The Schumann resonance will quite effectively propagate the electromagnetic radiation from lightnings.

With antenna "conductor" lengths of several kilometers and "antenna currents" in the order of 10-100 kA, there is going to be quite a lot of radiation, since the strike peak power is in the order of terawatts.

I have no idea how strong the upper atmosphere lightnings (sprites, jets, elves) are, but they are up to 100 km long (from the cloud to ionosphere).

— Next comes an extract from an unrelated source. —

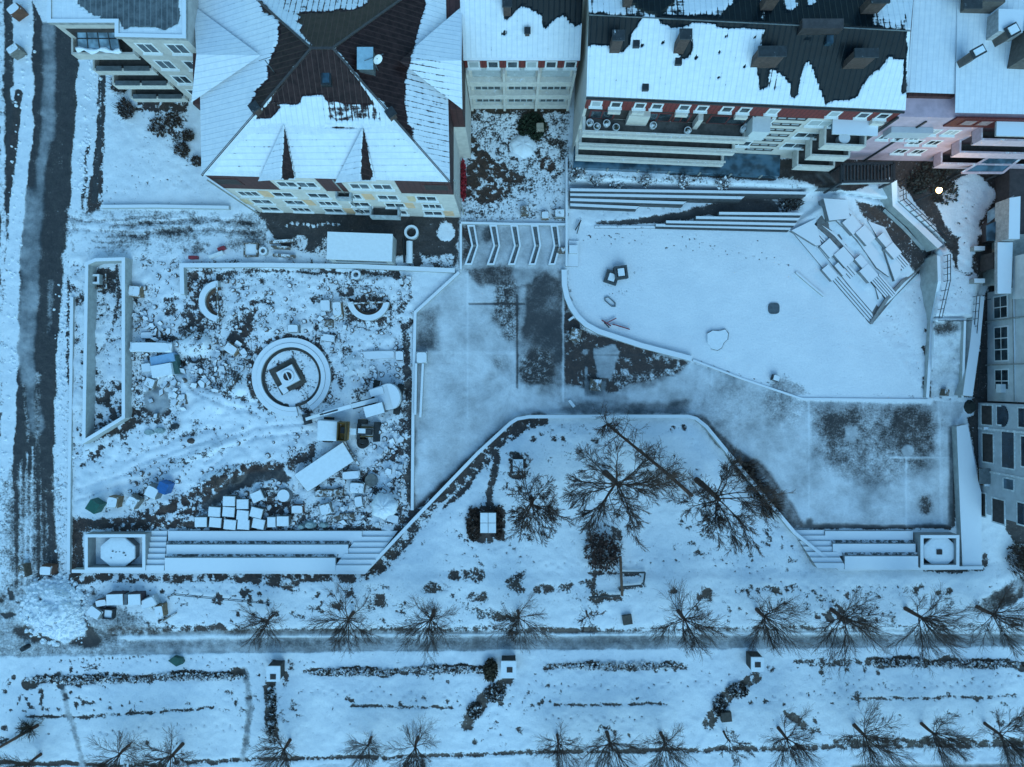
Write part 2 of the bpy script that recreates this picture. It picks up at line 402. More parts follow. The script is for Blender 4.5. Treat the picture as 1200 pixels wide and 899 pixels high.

You could try to measure it. In the US try to receive 50 Hz radiation from Europe or in Europe, try to receive 60 Hz radiation from the US. The various networks are not all the time spot on at the nominal frequency, but varies slightly during the day, depending on the load. For instance, the Scandinavian network instantaneous frequency can be seen from here

(currently 49.98 Hz), thus with sufficient integration times, you should be able to detect separate peaks from different networks around the nominal frequency, if the radiation is transported across the Atlantic.

Please note that the high and medium voltage systems are three phase (as well as most of the low voltage distribution in Europe), thus, any external fields a few hundred meters from the line will cancel out, since the instantaneous currents in the phase currents flow in the different direction and thus the external fields cancel quite well.